Der aus Pineda de Mar stammende Aragonès ist ein Vollblutpolitiker, der bereits mit 16 Jahren der Partei beitrat. Bis September war er Wirtschaftsminister und Stellvertreter des katalanischen Regierungschefs Quim Torra, mit deren Wahlallianz JxCat (Junts per Catalunya/Gemeinsam für Katalonien) seine Linksrepublikaner eine Regierungskoalition anführten. Als Torra im vergangenen September des Amtes enthoben wurde, weil er während der spanischen Parlamentswahlen 2019 separatistische Propaganda-Plakate am Regierungssitz aufhängte, wurde Aragonès zum Übergangspräsidenten.
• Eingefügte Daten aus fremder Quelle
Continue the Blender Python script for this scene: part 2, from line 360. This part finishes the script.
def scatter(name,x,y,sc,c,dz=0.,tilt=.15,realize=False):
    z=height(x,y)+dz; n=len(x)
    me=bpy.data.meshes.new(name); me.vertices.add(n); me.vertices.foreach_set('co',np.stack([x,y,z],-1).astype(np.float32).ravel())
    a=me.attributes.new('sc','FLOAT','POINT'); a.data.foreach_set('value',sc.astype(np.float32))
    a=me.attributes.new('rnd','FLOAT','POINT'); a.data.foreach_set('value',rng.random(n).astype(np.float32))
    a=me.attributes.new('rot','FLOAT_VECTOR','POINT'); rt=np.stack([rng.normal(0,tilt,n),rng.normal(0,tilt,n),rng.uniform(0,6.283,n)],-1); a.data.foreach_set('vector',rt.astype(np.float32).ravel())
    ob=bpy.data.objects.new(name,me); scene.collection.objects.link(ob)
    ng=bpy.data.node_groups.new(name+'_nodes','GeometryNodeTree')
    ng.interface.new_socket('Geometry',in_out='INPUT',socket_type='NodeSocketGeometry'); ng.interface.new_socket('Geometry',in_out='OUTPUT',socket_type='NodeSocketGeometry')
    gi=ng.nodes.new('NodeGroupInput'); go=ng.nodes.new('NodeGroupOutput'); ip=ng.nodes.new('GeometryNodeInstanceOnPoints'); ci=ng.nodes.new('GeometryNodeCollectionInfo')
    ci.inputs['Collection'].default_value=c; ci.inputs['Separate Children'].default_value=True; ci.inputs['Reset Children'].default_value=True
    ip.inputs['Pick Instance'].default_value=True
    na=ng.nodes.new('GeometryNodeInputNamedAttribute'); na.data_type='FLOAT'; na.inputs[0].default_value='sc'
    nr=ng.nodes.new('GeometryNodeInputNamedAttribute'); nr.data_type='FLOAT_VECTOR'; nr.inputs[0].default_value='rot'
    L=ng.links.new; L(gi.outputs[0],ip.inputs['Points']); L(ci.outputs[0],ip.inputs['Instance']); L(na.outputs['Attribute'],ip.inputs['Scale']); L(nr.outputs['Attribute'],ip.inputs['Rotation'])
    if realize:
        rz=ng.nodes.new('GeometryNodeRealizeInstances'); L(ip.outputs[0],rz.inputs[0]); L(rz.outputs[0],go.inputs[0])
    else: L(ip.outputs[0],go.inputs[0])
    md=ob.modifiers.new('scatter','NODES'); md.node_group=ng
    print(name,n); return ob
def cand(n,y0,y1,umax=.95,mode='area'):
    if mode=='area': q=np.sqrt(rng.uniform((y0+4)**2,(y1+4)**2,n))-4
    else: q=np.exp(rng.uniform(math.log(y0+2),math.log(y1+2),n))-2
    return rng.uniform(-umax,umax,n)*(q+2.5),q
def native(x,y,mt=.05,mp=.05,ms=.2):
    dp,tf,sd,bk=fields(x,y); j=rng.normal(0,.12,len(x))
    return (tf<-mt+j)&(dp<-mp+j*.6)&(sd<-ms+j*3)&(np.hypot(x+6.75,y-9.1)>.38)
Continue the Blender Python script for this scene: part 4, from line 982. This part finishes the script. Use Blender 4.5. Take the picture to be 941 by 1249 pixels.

Wie Salvador Illa war auch Aragonès vielen Spaniern bis vor einigen Jahren eher unbekannt, stand lange im Schatten des ERC-Präsidenten Oriol Junqueras, der wegen seiner Beteiligung am illegalen Unabhängigkeitsreferendum 2017 wegen Aufruhe in Haft sitzt. Doch nun wird Aragonès vom Platzhalter zum neuen Hoffnungsträger eines gemäßigteren Separatismus.